For most SMB and mid-market teams, yes. Close's built-in email sequences support multi-step cadences, A/B testing, and automated sending from connected mailboxes. They are not as sophisticated as Outreach or Salesloft (no deep revenue intelligence, no native intent data integration), but for a 5-20 person team running outbound, Close sequences cover 80-90 percent of what you need without paying for a separate tool. Where Close falls short: LinkedIn touchpoints (Close is email and phone only), and the template library is less developed than purpose-built sequencers.
Which CRM is better for agencies managing campaigns for multiple clients?
Neither is purpose-built for agency use. Pipedrive does not natively segregate data by client in the way an agency needs. Close is a single-workspace CRM. For agencies running outbound for multiple clients, you either need separate workspaces per client (each paid separately) or a tagging-based workaround in a single workspace. If multi-client campaign management is the core need, purpose-built tools or a more flexible CRM like Attio tend to handle the complexity better than either Pipedrive or Close.
How does Pipedrive reporting compare to Close?
They report on different things. Pipedrive's strengths are pipeline reports: deal velocity, stage conversion rates, revenue forecasting, and rep-by-rep pipeline breakdown. Managers use it to see which deals are stalled and what is likely to close this quarter. Close focuses on activity reporting: calls made, emails sent, response rates, call duration, and rep activity volume. For a manager who needs to know what reps are doing all day, Close's activity analytics are more granular. For a manager tracking pipeline health and revenue forecasting, Pipedrive's reports are stronger.
Is Pipedrive good for longer B2B sales cycles?

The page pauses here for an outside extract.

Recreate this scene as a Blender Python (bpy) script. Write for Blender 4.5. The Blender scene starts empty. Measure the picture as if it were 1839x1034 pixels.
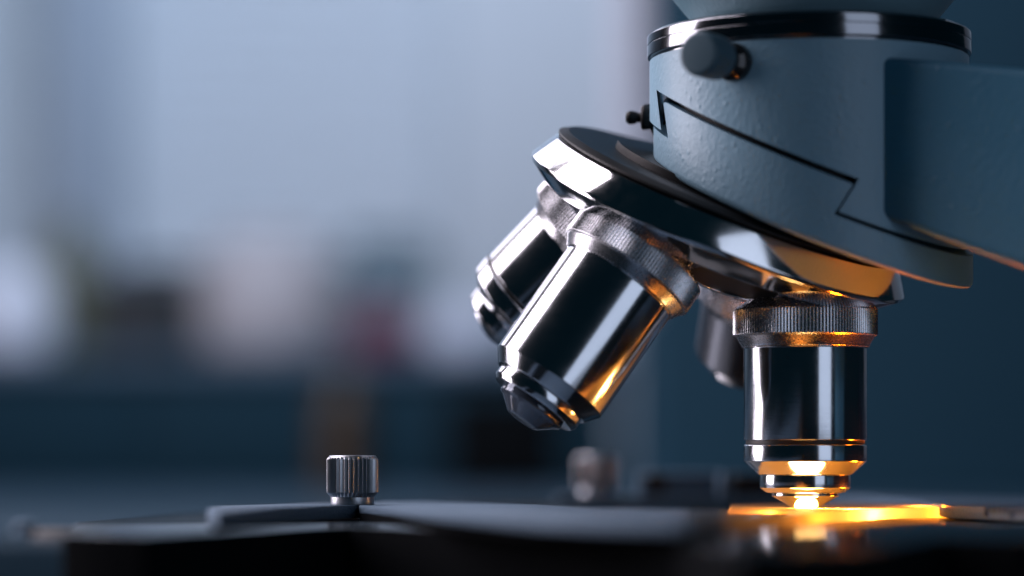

Yes, that is one of its strongest use cases. Pipedrive's visual pipeline with customizable stages, deal aging indicators, and activity reminders was built for deals that move slowly through multiple stages over weeks or months. You can set expected close dates, track time in each stage, flag deals that have gone cold, and see your entire pipeline in one view. Close, by contrast, optimizes for fast-moving outbound: lots of new leads, quick qualification calls, and shorter cycles. For enterprise deals with 60-plus day cycles involving multiple stakeholders, Pipedrive's deal-tracking features are more relevant.